Well, it's true. This one's gotten under my skin, and bad.
First, I see the Numa Numa Dance. Hey, I think, that's a catchy tune. What's it called...Ah. Dragostea din Tei, by the Romanian boy-dance-group O-Zone.
Well, what the hey, it's 99 cents. How far wrong can you go? And, whadyano, it is pretty good...relentless bass line, with a tasty, anthemy chorus that I just can't resist.
Oh, hey, what's that? A video? Cool. Let's check it out.
This is a bit about the O-Zone video of Dragostea din Tei.
This thing is all about moving and keeping it moving. We are apparently getting to see into the dream of one of the guys. There's a futuristic cityscape, and flashes of comic-style art like on the album cover. The guys run to a plane, and take off as the song powers up...
This is one fantastic plane. A fanciful combination of dance floor, all topped with a red "ON AIR" sign projecting out the top. The POVs of the video have insight into motion and mood that I've not seen since Russell Mulcahy's Duran Duran work back in the 80's
Comic-book scenes play tag with live-action scenes. The O-Zone guys pop up in surreal roles...cyborg with flower-behind-the ear, government agent, alien in a lab, costumed crime-fighter, Freddy Krueger, and then dissolve right back into thier
live-action selves. Then, just as the second go of the chorus gives out and we go to the bridge, with a load of a CD into a PowerMac and the pull of a couple of levers in the cockpit, the two inside fanjets transmogrify into the largest subwoofers the world has ever seen...with no apparent change in the plane's performance.

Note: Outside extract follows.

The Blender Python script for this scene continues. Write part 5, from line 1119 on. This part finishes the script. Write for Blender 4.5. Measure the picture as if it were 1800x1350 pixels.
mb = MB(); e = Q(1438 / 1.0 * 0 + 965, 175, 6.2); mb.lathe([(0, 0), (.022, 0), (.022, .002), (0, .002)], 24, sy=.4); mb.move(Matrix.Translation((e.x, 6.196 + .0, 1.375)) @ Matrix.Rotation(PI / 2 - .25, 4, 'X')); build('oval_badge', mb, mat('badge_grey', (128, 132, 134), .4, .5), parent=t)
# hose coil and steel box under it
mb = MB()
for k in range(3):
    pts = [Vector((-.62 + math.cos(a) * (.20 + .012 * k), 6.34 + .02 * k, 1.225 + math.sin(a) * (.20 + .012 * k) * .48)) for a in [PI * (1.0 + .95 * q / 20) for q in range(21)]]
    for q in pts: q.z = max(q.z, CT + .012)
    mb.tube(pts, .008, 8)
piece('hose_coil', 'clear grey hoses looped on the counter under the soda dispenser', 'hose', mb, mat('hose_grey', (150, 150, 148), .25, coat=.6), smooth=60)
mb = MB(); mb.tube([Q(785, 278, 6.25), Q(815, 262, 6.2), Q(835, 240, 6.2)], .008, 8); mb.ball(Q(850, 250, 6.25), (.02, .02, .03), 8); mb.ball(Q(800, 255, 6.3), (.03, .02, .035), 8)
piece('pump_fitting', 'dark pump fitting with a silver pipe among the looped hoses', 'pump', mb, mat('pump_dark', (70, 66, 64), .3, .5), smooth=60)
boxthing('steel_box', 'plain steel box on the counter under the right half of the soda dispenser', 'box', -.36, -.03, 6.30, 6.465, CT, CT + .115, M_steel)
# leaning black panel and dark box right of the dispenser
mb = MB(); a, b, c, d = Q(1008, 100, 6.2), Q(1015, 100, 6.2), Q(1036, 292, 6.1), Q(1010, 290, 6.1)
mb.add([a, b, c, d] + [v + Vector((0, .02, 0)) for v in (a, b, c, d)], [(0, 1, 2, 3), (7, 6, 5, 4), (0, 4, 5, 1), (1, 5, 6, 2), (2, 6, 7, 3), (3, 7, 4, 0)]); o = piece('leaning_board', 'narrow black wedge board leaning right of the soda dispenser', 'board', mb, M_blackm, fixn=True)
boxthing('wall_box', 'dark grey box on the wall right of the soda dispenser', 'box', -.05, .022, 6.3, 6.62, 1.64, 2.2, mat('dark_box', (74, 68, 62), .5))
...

Those Airbus chappies can teach the Boeing boys a thing or two, I think.
The plane recedes into the distance, great solid waves of concentric sound radiating from the great speakers.
Then the dream ends. The fellow wakes up to one of his bandmates sketching out a storyboard or cartoon, with the band on a special plane.
All talk about this being fluff aside for the moment, whoever came up with the sounds and the video images understand one thing very well: how to come up with a tune makes you want to get up and get down to it, and how to compose video that compels. The video just seems to give more each time you watch it.
And I got this meme bad, folks. I mean, bad.